Sampson, Reath focusing on the boards

Wade said he’s pleased with the progress of his two leading scorers returning from a year ago: Brandon Sampson (11.6 points per game) and Duop Reath (12.0 points per game). Sampson is a former top-50 prospect from Baton Rouge who put up efficient offensive numbers a year ago, upping his average to 12.1 points per game on 46.7 percent shooting from the field and 38.5 percent shooting from 3 in SEC play. The junior is buying in to Wade’s defensive-minded approach this summer, and it’s fueling his all-around game, his coach said.

“Brandon’s progressing well,” Wade said.  “He looks like a different player. He’s sitting down, he’s guarding. His confidence defensively has made him even more confident offensively. We’ve challenged him to rebound quite a bit better. He’s answered the bell with that. He’s working harder, he’s getting grittier, he’s getting grimier. I think he’s positioned himself to have a breakout season this year.”

Unlike Sampson, Reath saw his scoring numbers dip, ever so slightly, in league play, to 10.5 points per game. He stayed steady with 6.2 rebounds per game both in and out of league. Heading into his senior year, Reath is focused on being more efficient scoring the ball and more tenacious rebounding it, Wade said.

“Wop’s just a worker,” said Wade. “He gets in and punches that clock every day. He gets after it, and really takes pride doing a great job. We’re working with him to continue to expand his post game, make him a little more efficient, not shooting quite as many midrange jump shots. He’s worked hard to get his 3-point percentage up, get cleaner looks from 3. We’re challenging him to be a better rebounder, too.”

Packing on Pounds

Another major point of emphasis this offseason for Wade has been bulking up his roster.
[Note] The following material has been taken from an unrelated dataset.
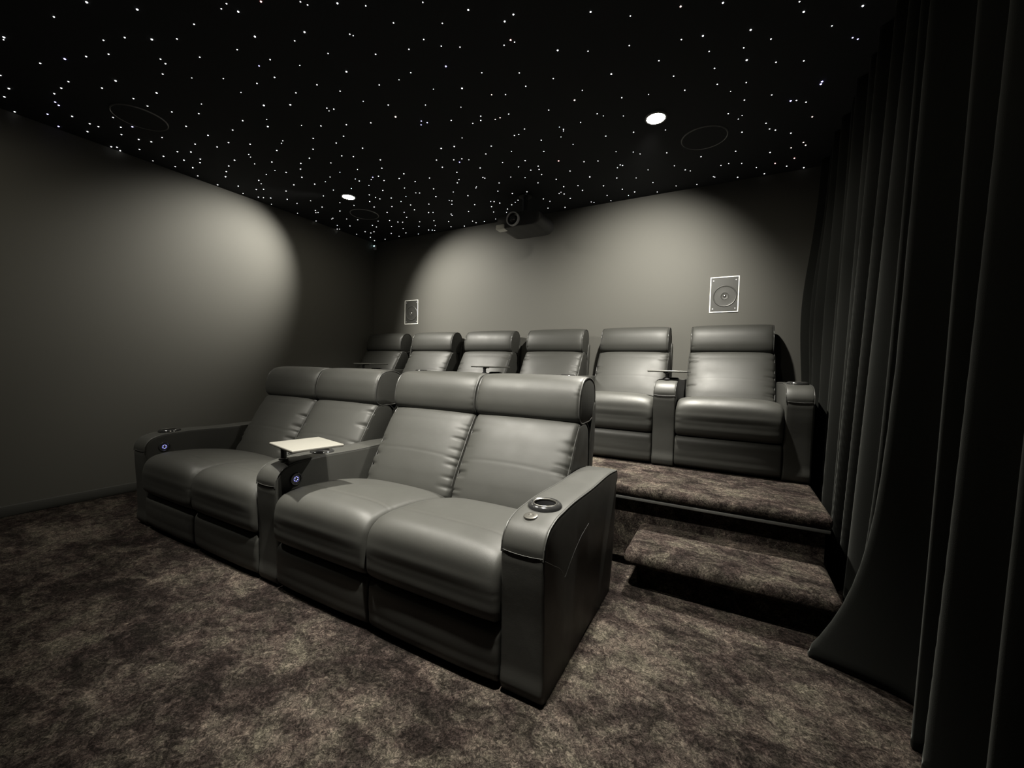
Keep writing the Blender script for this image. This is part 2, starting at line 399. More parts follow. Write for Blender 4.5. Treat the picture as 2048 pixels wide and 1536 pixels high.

The Tigers actually ranked fourth nationally in average weight last season, but subtract 285 pound Brian Bridgewater and 300 pound Elbert Robinson, and the rest of the squad has room on their frames to beef up.

That’s why Wade instructed strength coach Greg Goldin to have the Tigers in the weight room five days a week this summer, an increase over Wade’s typical four-day regiment. The results are already evident.

“Coach Goldin, he’s the best in the country at what he does,” Wade said. “We’re very fortunate to have him. We’ve been stacking on weight. Tremont Waters is up eight pounds. Most of our guys are up somewhere between six and 10 pounds. They’ll be up 12 to 14 pounds by the end of the summer.

“We’re changing the way we eat. We’re changing the way we sleep. It’s a total overhaul of all those systems that will allow us to put on the weight and look a little bit better when we line up starting in November.

“We’re going to be in phenomenal shape. I feel confident we’ll be bigger, we’ll be faster, we’ll be stronger when November rolls around. We want to be fast and physical with everything we do.”